Buzzards Bay had the last word

Mark Barrett aboard his J/24 Student Driver navigating the waters of the Cape Cod Canal under outboard. Photo courtesy Mark Barrett

September 2021

By Mark Barrett

The southwest wind was whipping through the Cape Cod Canal, and it would be right on my nose with a west-running tide. I wasn’t sure I could make headway against the wind with the little outboard on my 40-year-old J/24. I consulted “Eldridge Tide and Pilot Book” and decided to leave at 3:30 p.m. In this way, perhaps, I would be able to take advantage of most of the current flow pushing me, and then it should be slacking off somewhat by the time I got to the other end.

The current pushed me against the wind much faster than I figured it would, and I made it to the Railroad Bridge near the other end in about an hour. I knew it was going to be rough coming out of the canal, with the strong southwest wind opposing the current, and I was mentally preparing myself for this when I noticed that a canal patrol boat was approaching. Oh no, I thought, I’m going to get in trouble for being in the canal with such a small motor. Maybe Student Driver isn’t “adequately powered.”

“How you doing, Cap?” one of the uniformed men on the patrol boat yelled over to me as they came up alongside. They were about 20 yards off my port side, moving in the same direction.

“I’m doing fine,” I said, thinking, “yeah, fine right here in the canal, but can you check on me in about 20 minutes when I get out into that giant washing machine that is called Buzzards Bay?”

“Listen, we have a big car carrier on its way in, so you’re going to have to stay way over to the right, OK?”

“Oh, OK,” I said.

I looked out past the end of the canal and saw the ship they were talking about. I had been planning to get the mainsail up while still in the relatively protected waters just past the railroad bridge, but now that plan was out the window because I had to wait for the big ship to go by.

And it was a big ship. I squeezed over to the right side of the channel and gazed up at the side of it as it went by. Way, way, up there was one of the lifeboats, on davits. I knew it was bigger than Student Driver, but it looked like a dinghy from my vantage point.

By the time the ship had passed, I was out near the end of the canal, and the waves were huge. I attempted to raise the mainsail, which required letting go of the tiller and going up on deck to the mast. I managed to get the sail partially raised, but the wind quickly turned the boat broadside to the waves, and I had to scramble back to the cockpit before I got thrown overboard.

I got the boat straightened out, head to the waves, and tried again, but it was no use. The waves were too big and too close together. It was like trying to stand up on a bucking bronco. My only option was to leave the sail wrapped up on the boom and motor straight into the waves and hope for the best.

The point of land I was trying to get around, Wings Neck, was only a couple miles from the end of the canal, but it was a really rough couple miles, and it was straight upwind. At full throttle, Student Driver was making only a knot and a half to two knots against the wind and waves. Half the time the propeller was out of the water, and I wasn’t going anywhere at all.

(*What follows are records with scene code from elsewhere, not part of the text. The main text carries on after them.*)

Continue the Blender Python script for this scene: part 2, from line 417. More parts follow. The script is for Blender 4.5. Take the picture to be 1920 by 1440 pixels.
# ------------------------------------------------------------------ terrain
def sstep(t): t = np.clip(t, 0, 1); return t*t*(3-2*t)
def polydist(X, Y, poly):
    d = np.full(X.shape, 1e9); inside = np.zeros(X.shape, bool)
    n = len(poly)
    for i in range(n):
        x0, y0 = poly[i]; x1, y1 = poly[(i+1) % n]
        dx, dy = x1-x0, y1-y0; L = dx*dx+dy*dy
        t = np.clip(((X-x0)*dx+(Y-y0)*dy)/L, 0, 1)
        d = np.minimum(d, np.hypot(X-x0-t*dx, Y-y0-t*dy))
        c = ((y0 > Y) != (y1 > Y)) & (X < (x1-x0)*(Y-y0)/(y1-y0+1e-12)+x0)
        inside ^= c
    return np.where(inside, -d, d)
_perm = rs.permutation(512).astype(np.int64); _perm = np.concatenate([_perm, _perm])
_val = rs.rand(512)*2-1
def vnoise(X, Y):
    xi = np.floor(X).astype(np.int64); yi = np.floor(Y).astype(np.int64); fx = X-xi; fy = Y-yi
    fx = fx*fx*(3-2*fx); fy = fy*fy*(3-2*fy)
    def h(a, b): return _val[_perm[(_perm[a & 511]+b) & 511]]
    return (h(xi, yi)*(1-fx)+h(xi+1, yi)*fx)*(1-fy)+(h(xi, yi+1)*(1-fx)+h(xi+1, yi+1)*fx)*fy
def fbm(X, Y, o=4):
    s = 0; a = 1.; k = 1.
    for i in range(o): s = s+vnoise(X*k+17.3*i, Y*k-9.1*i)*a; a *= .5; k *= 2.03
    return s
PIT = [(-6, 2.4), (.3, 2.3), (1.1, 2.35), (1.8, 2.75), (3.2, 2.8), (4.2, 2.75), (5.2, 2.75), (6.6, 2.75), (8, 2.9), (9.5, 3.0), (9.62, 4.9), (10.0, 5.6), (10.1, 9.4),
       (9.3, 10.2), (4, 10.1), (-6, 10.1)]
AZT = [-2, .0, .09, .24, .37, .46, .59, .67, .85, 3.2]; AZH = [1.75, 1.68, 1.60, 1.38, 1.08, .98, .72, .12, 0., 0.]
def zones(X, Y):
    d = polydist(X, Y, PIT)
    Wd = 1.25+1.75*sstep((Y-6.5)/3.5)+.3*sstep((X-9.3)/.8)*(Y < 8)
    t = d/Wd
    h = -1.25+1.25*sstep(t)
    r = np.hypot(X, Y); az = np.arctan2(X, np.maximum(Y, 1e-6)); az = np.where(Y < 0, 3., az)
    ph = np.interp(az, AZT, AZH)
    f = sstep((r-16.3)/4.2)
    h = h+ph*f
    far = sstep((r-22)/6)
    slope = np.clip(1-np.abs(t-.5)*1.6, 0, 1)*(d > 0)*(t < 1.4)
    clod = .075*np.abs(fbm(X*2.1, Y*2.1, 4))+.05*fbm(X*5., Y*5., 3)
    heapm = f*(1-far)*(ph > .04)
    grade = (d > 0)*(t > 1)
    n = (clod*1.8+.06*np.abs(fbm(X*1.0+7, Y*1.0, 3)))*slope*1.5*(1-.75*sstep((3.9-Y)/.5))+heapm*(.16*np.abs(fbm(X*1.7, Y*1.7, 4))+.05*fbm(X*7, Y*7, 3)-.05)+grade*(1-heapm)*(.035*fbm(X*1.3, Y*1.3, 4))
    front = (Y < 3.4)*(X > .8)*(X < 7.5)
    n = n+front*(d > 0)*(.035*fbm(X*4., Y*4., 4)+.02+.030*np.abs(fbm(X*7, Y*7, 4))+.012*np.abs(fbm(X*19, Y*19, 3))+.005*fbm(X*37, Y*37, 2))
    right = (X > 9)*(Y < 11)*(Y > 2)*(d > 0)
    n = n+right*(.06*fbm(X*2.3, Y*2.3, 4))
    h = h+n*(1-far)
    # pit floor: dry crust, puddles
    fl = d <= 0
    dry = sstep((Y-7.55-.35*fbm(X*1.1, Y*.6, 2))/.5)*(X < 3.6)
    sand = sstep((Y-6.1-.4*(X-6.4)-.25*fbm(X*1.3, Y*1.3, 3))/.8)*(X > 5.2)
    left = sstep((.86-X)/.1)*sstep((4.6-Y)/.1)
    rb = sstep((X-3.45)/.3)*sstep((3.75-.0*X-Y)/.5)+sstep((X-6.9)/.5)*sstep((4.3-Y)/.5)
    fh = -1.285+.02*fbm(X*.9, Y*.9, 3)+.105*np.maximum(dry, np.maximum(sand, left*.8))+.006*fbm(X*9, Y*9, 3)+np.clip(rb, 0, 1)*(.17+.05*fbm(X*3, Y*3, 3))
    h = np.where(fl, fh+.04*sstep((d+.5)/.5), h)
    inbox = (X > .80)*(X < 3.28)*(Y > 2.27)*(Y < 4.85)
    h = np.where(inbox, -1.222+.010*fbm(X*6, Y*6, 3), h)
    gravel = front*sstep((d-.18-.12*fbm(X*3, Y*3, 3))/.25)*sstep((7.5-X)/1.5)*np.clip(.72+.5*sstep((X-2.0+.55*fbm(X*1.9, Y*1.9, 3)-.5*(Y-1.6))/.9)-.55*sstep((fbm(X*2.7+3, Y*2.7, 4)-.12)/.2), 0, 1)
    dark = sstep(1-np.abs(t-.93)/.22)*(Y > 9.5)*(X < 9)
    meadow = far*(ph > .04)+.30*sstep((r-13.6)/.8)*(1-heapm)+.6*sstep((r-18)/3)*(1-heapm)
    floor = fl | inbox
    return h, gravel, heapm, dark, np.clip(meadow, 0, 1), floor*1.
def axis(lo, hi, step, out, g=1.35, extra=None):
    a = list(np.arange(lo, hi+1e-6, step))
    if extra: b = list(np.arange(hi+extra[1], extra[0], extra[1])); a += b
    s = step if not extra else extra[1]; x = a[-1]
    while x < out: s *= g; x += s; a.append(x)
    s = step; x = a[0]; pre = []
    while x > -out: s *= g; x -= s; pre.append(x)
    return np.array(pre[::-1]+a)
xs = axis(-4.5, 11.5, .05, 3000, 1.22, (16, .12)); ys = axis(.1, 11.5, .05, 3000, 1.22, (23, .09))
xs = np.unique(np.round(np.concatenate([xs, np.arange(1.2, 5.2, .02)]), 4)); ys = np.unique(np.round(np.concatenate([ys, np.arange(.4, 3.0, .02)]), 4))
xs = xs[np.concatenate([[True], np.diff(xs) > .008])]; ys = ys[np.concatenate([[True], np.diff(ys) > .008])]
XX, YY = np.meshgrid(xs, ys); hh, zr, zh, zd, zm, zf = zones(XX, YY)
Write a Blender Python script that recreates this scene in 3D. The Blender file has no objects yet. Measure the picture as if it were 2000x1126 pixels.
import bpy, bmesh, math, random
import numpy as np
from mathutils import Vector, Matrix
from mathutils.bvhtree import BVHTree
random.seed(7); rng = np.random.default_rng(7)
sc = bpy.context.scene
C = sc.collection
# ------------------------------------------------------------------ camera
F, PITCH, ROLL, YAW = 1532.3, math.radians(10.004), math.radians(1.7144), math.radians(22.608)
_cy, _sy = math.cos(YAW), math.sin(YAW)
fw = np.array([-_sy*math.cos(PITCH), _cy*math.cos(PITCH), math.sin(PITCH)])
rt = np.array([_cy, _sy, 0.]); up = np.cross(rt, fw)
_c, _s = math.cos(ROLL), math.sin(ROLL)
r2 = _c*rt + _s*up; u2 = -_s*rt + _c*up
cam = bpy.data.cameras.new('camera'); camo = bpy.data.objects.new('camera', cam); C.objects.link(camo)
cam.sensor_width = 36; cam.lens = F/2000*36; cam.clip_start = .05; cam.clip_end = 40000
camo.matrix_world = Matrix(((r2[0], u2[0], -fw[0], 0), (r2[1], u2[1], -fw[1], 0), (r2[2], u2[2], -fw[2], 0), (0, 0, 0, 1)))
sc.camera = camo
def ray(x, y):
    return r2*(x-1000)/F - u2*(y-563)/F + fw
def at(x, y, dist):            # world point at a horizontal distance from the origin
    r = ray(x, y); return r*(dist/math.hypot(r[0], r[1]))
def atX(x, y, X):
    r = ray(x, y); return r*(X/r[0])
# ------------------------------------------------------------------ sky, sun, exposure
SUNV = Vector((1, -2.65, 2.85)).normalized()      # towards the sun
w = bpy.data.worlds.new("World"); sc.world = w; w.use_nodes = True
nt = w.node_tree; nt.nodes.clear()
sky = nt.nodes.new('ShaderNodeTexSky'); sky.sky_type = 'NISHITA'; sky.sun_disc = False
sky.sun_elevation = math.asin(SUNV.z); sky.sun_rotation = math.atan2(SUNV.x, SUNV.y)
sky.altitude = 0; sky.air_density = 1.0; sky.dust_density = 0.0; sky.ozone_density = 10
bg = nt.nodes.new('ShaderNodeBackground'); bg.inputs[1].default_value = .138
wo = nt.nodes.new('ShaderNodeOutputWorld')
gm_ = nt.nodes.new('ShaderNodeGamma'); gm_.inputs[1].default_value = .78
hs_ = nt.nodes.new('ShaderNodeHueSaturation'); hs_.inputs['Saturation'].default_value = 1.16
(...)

At full throttle the motor was burning gas quickly, so sure enough, it ran out. That meant I had to lean over the stern of the boat with a jerry can and fill the tank on the motor while the boat wallowed beam-to-beam in four–or five-foot waves. Here I need to issue a heartfelt apology to the Buzzards Bay Coalition for any spillage.

The J/24 is a very light boat that can actually get airborne when riding over waves. The waves were tightly packed due to the opposing current, and the thunderous sound they made as they slammed into the bottom of the hull was terrifying. It took just a little more than an hour to reach Wings Neck, but it was the longest hour of my life so far. Finally, I rounded the corner at Wings Neck Light, got into the north channel behind Bassetts Island, and motored to my mooring in Red Brook Harbor. The battle was over, but Buzzards Bay had gotten in the last word.

Mark Barrett started at the bottom in the boating industry – literally – scraping, washing and painting all sorts of vessels. He is a yacht broker for Cape Yachts in Dartmouth, Mass., lives in Sandwich, on Cape Cod, and sails his boat out of Red Brook Harbor.